The merits of cap-and-trade policies are often debated and contrasted with emissions taxes, which set a price on pollution but do not set an upper limit on emissions. Personally, Stranlund believes emissions taxes are more efficient, but politically more difficult to implement: “People hate taxes.” It’s important to analyze the effectiveness of cap-and-trade, he says, because it’s a much-discussed regulatory choice. “We’ve had enough experiences with these programs and enough successes with these programs that they’re always going to be part of the debate,” he says.

On the other end of the spectrum, Stranlund supervises ongoing research on the local governance of communal natural resources in rural Colombian fishing villages. His research question is twofold: first, what motivating factors govern the sharing of natural resources? And second, can governments intervene effectively to promote conservation? Like the new project on enforcing cap-and-trade pollution policies, much of this research uses economic experiments in which subjects play economics games to test theoretical hypotheses.

In many Colombian fishing villages, people depend critically on one local resource, Stranlund explains, which is not owned by anyone -- common property resources. When resources are shared, there is often an incentive to overharvest, which is detrimental both to human welfare and to the environment.

Research began in the late ‘90s, when Juan Camilo Cardenas, a Colombian graduate student, initiated the project. “He cared about these local people and their relationships with the local environment in situations where they depended critically on a local resource,” Stranlund says.

Cardenas is now a professor of Economics at the Universidad de los Andes in Bogota, Colombia. Because of their relationship, several other Colombian students have come to UMass Amherst to study with Stranlund.

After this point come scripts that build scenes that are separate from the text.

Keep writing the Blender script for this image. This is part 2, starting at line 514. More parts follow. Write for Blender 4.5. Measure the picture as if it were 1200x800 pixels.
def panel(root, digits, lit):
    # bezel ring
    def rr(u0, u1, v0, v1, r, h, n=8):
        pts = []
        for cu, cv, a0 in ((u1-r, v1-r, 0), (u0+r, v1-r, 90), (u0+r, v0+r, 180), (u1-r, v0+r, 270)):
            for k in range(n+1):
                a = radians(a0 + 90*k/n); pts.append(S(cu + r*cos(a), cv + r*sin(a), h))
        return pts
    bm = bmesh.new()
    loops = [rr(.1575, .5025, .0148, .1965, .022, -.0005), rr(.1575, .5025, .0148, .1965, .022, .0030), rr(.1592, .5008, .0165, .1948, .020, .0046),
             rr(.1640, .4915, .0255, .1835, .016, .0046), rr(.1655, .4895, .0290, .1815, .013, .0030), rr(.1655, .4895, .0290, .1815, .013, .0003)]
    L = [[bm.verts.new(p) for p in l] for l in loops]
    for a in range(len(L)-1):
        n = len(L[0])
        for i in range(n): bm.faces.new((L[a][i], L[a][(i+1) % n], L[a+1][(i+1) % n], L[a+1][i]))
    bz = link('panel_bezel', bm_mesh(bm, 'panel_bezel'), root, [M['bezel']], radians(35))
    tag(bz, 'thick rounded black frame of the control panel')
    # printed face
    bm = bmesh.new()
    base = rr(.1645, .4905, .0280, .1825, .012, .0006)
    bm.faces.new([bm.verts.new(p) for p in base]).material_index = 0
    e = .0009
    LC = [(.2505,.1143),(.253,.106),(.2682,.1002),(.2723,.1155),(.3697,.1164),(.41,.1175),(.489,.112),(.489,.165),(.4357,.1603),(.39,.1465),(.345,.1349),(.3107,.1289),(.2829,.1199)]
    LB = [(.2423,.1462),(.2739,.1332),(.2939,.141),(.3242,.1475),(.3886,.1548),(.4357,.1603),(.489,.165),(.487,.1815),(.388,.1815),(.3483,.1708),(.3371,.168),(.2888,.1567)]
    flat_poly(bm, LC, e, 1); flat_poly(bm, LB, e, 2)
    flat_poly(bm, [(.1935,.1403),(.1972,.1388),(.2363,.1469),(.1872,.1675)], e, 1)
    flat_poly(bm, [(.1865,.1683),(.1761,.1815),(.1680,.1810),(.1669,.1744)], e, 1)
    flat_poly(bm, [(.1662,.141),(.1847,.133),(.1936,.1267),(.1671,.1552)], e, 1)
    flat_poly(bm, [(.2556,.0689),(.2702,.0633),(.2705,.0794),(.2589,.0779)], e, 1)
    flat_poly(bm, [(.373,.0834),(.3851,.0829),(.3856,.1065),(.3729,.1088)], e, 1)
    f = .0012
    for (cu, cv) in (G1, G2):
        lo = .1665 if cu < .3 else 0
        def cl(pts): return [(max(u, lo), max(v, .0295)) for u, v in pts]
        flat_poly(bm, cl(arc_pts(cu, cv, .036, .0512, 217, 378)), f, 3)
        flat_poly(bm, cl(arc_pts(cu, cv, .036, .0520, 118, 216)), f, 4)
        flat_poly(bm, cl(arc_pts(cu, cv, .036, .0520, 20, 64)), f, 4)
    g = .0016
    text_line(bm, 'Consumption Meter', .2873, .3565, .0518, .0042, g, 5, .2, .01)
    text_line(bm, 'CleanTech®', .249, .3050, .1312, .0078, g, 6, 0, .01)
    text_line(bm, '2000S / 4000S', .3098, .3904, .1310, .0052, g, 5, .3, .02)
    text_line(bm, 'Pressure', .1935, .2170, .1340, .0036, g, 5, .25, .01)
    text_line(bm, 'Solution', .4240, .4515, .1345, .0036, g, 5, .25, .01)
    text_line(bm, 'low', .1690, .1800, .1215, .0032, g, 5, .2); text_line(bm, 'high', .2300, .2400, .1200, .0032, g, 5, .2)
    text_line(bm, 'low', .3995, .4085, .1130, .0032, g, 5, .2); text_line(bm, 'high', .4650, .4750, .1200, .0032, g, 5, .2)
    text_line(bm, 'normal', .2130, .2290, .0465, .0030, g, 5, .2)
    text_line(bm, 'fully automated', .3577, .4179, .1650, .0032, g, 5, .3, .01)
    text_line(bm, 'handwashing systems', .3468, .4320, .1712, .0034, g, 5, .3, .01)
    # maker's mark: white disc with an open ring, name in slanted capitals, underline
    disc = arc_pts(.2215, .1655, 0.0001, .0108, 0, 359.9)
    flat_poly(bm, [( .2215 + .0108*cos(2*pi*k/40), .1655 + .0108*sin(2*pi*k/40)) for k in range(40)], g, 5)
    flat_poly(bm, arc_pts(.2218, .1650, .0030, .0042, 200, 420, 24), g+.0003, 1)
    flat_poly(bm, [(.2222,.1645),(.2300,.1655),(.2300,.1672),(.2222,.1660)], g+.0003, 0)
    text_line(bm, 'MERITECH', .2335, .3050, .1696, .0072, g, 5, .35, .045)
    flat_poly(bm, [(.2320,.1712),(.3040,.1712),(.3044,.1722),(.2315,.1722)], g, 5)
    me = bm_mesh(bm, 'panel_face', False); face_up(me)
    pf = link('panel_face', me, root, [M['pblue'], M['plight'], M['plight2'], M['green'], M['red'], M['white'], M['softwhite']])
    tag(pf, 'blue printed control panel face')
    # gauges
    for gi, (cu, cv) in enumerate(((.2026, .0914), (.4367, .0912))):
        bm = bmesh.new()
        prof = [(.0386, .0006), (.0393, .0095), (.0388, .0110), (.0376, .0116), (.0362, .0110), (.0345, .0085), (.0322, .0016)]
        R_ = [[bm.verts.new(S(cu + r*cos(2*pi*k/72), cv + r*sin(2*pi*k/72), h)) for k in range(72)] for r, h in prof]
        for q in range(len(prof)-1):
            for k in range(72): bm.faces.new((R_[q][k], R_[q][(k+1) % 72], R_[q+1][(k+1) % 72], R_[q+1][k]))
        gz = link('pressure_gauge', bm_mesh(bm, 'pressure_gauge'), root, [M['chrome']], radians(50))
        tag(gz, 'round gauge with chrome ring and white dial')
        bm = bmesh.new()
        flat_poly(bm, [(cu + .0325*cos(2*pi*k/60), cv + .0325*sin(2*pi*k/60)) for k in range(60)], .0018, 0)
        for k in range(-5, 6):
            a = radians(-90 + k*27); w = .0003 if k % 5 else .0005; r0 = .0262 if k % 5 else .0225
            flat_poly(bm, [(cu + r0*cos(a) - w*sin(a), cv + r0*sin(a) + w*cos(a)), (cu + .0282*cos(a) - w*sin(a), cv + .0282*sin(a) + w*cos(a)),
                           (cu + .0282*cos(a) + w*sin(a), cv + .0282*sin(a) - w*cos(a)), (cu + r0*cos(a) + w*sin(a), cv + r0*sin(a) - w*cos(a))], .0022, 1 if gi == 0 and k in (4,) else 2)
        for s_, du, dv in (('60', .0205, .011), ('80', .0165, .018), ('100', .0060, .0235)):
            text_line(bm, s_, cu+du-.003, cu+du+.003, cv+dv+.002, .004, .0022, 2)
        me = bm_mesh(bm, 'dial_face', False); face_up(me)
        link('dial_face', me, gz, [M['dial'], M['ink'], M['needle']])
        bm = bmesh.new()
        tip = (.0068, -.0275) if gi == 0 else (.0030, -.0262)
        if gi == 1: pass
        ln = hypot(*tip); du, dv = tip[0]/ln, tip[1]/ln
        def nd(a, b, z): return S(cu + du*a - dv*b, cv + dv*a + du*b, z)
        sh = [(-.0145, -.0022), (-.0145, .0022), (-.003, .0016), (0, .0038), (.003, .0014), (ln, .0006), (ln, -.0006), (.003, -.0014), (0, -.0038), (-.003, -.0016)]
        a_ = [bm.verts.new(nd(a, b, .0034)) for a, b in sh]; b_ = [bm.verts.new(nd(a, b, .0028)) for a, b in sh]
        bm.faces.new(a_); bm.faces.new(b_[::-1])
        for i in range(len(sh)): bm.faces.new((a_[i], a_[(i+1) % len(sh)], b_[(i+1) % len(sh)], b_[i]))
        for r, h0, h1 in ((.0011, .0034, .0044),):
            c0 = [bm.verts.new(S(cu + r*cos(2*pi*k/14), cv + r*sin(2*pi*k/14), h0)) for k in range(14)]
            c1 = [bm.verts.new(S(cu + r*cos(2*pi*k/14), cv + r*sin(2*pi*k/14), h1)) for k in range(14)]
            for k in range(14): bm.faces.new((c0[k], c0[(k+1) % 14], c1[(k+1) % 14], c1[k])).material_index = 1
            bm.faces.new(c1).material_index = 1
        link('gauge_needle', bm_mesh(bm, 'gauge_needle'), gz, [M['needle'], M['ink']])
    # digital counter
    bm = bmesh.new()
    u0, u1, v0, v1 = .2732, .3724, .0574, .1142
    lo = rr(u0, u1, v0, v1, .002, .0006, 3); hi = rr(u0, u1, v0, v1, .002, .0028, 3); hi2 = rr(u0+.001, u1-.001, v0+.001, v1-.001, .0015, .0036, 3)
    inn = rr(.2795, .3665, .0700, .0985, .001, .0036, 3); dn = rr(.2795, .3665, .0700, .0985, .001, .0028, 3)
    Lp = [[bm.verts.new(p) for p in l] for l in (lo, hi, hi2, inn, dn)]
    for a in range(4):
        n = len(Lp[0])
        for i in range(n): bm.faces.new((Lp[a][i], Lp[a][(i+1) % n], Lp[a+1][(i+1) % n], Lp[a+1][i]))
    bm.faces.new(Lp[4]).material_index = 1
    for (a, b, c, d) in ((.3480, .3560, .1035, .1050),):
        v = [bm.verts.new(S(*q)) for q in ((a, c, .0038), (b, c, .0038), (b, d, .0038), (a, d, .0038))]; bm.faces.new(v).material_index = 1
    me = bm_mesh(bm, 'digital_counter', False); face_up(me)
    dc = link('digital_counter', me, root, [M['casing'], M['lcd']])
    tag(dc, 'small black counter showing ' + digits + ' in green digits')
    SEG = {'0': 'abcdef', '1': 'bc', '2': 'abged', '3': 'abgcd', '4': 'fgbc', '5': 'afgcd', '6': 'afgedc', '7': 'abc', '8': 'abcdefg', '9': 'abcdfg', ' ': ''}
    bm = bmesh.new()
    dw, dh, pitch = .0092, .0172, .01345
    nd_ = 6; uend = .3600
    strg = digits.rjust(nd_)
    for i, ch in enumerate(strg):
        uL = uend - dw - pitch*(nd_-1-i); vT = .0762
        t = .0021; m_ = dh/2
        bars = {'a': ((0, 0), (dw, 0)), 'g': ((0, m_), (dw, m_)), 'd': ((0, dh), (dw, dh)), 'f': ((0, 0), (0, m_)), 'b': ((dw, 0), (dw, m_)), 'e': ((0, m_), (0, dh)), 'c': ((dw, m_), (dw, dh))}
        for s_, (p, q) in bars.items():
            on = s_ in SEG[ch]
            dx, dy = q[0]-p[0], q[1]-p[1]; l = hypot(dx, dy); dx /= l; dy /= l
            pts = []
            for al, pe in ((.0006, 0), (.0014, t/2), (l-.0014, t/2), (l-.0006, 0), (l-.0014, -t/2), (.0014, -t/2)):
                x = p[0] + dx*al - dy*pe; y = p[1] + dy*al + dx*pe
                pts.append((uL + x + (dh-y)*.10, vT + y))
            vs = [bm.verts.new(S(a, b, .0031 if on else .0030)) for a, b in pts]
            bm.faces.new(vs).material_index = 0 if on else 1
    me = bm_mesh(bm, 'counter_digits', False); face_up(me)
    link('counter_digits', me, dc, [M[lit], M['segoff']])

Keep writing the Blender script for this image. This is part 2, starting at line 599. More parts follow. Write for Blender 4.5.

“In one area we’ve studied, families harvest clams in the mangrove forests on the Pacific coast; they just walk into the mangroves and poke around in the mud to find these clams. That’s about as low-tech as you can get,” Stranlund says.

Community members may have various motivations for action, he says. They may try to maximize their own welfare, irrespective of others. They may behave altruistically, aware that their actions affect the welfare of their neighbors. Or they may conform to accepted behaviors and social norms, which is what Stranlund and his Colombian partners tended to find.

“These communities come up with rules or norms, usually informal rules, about how to share the resource. Their rules could be that you don’t take a clam of a certain size, or you harvest clams from one area for a little while and let another area regenerate,” Stranlund says. The findings that people tend to conform to community norms are “really non-economic,” Stranlund says. “Economists have only recently started thinking of people making choices based on a psychological pressure like that.”